### Written task:
Up to and including the line containing "S.camera = cam", please reproduce the lines of the listing below, starting from the top.

— start of Supplied data —

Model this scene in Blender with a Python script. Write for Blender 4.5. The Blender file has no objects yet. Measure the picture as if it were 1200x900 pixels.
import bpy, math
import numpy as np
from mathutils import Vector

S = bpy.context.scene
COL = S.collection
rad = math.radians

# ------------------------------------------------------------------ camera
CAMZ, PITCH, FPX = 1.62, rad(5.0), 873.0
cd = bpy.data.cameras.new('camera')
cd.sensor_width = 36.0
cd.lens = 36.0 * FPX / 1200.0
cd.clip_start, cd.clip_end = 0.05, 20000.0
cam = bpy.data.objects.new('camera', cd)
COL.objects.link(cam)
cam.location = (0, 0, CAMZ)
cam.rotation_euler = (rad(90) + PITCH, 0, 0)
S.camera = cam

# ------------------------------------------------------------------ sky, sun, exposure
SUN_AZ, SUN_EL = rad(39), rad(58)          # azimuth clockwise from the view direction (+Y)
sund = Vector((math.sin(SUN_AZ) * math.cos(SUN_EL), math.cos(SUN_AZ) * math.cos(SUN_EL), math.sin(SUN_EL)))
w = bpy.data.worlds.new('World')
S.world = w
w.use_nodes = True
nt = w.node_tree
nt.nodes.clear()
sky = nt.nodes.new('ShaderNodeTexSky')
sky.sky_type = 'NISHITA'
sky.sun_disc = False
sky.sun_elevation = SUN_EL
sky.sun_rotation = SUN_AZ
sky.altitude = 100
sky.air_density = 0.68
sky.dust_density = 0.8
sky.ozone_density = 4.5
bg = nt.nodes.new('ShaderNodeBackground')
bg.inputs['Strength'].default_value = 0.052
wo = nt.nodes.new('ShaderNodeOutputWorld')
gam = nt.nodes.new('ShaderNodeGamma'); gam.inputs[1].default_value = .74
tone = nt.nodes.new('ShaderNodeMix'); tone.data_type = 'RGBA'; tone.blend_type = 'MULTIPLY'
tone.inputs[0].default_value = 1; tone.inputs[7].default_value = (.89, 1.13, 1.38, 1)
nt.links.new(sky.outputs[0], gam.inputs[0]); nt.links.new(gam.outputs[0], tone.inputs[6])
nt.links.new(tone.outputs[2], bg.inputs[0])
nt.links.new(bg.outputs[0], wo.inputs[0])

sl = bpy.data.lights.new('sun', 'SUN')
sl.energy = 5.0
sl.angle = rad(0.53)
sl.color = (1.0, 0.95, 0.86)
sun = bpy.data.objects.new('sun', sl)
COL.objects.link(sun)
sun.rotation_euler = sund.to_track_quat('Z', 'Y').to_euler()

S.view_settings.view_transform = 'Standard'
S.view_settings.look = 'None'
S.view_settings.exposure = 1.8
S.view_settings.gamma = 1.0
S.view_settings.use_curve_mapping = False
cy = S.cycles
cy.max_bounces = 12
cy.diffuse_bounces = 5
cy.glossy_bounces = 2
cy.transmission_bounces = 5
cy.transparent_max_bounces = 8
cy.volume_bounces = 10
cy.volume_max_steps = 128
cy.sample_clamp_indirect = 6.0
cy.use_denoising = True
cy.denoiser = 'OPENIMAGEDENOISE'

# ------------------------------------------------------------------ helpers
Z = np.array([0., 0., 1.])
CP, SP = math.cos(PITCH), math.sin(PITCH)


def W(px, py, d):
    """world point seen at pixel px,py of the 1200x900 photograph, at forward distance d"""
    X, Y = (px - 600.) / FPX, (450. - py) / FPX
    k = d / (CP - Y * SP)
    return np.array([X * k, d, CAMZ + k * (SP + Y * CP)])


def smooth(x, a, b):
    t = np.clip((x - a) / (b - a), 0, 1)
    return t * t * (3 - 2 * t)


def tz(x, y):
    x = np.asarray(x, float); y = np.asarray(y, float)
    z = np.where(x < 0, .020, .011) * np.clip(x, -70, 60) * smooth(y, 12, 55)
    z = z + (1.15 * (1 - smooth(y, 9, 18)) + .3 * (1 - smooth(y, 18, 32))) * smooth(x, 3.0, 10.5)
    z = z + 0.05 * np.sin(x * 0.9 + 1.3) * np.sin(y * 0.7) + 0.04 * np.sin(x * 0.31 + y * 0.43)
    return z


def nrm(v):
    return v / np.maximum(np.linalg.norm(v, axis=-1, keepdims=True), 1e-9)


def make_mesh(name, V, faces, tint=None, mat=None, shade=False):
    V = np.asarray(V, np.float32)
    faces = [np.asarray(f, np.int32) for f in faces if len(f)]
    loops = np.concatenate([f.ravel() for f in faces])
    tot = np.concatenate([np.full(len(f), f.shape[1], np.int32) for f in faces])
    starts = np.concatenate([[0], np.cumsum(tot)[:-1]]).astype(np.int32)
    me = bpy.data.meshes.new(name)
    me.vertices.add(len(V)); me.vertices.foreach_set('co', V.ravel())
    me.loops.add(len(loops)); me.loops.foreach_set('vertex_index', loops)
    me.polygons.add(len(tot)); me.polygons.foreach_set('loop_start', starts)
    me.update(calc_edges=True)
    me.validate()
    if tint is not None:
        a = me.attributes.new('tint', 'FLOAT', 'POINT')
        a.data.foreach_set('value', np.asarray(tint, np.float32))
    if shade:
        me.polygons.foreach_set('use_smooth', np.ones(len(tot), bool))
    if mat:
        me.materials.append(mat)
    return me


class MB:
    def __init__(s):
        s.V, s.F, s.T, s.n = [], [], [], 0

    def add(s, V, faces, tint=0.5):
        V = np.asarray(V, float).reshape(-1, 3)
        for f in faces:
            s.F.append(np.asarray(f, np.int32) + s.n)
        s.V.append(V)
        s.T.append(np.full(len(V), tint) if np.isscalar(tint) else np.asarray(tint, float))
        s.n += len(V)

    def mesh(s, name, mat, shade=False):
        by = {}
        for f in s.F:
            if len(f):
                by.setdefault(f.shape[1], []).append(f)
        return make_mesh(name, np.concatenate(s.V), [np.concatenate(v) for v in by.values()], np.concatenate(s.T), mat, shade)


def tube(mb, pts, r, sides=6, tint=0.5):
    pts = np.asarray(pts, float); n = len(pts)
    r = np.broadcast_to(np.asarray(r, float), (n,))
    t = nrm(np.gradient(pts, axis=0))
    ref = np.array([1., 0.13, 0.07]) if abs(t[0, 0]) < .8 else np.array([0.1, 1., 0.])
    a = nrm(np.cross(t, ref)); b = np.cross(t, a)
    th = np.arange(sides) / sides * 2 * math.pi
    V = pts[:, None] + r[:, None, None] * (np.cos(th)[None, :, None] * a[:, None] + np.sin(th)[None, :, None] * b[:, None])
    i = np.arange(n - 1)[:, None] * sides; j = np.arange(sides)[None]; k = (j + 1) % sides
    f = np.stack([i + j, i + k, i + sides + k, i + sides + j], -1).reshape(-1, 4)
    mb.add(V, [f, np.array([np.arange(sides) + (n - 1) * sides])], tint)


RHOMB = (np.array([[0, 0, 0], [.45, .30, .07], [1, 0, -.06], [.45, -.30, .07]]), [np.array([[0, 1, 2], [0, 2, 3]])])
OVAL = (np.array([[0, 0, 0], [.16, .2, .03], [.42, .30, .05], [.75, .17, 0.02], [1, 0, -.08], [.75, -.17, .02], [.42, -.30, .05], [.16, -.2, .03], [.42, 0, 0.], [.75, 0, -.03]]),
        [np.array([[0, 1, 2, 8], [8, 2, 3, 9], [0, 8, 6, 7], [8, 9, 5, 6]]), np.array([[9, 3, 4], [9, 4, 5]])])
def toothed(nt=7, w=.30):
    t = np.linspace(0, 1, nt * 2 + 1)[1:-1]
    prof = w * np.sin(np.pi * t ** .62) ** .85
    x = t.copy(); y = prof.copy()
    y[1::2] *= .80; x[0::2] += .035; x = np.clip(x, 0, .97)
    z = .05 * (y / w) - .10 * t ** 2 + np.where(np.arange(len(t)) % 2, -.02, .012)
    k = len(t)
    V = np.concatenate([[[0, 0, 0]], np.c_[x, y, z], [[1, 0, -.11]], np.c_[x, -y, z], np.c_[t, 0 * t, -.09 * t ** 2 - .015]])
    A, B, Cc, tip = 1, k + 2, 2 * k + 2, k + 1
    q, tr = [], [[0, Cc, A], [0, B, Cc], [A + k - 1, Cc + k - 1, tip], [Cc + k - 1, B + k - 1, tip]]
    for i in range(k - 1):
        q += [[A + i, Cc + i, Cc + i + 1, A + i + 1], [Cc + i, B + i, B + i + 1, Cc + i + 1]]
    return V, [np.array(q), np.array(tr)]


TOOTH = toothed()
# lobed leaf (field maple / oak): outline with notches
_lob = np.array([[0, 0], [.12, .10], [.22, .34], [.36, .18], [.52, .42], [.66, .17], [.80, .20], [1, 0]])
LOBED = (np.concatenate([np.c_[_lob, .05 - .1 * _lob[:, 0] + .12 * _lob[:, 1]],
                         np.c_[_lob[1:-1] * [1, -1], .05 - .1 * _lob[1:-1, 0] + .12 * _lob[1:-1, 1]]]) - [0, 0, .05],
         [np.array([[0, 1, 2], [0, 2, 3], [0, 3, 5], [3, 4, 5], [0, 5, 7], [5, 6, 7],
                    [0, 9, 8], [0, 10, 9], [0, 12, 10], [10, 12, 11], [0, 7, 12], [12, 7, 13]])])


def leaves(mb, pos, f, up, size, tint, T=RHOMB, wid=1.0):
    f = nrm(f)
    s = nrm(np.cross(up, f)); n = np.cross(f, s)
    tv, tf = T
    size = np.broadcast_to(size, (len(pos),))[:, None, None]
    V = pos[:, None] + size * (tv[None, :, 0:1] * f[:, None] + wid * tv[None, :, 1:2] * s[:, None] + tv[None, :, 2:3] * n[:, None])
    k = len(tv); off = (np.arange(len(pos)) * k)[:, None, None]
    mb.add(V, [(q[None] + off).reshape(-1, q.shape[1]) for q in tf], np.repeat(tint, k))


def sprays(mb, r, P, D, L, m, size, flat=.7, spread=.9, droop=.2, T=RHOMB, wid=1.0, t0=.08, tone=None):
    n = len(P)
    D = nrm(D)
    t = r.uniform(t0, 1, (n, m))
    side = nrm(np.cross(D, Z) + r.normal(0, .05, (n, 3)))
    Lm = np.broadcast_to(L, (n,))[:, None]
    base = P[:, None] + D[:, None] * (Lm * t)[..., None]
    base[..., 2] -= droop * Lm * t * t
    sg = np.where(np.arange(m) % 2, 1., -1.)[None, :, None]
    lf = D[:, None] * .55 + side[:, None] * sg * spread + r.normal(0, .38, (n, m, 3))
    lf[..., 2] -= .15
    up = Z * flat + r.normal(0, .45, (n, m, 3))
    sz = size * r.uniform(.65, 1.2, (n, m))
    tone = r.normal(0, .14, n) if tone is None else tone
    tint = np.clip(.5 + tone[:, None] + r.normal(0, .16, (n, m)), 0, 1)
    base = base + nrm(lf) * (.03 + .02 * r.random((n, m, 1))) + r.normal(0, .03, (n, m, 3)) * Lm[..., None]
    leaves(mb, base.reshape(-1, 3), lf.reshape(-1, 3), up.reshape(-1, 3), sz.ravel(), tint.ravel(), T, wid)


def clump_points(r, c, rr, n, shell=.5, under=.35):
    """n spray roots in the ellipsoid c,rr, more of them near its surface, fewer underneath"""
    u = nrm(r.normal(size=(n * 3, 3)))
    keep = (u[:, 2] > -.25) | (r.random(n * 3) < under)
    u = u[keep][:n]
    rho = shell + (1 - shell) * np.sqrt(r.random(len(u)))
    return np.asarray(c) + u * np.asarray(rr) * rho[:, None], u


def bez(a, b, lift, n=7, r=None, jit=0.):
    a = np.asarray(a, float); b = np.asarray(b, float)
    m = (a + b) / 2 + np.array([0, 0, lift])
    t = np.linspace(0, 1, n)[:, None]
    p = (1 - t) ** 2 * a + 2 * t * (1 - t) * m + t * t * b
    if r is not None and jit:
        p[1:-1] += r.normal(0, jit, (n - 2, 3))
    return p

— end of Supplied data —

### Exercise result:
Model this scene in Blender with a Python script. Write for Blender 4.5. The Blender file has no objects yet. Measure the picture as if it were 1200x900 pixels.
import bpy, math
import numpy as np
from mathutils import Vector

S = bpy.context.scene
COL = S.collection
rad = math.radians

# ------------------------------------------------------------------ camera
CAMZ, PITCH, FPX = 1.62, rad(5.0), 873.0
cd = bpy.data.cameras.new('camera')
cd.sensor_width = 36.0
cd.lens = 36.0 * FPX / 1200.0
cd.clip_start, cd.clip_end = 0.05, 20000.0
cam = bpy.data.objects.new('camera', cd)
COL.objects.link(cam)
cam.location = (0, 0, CAMZ)
cam.rotation_euler = (rad(90) + PITCH, 0, 0)
S.camera = cam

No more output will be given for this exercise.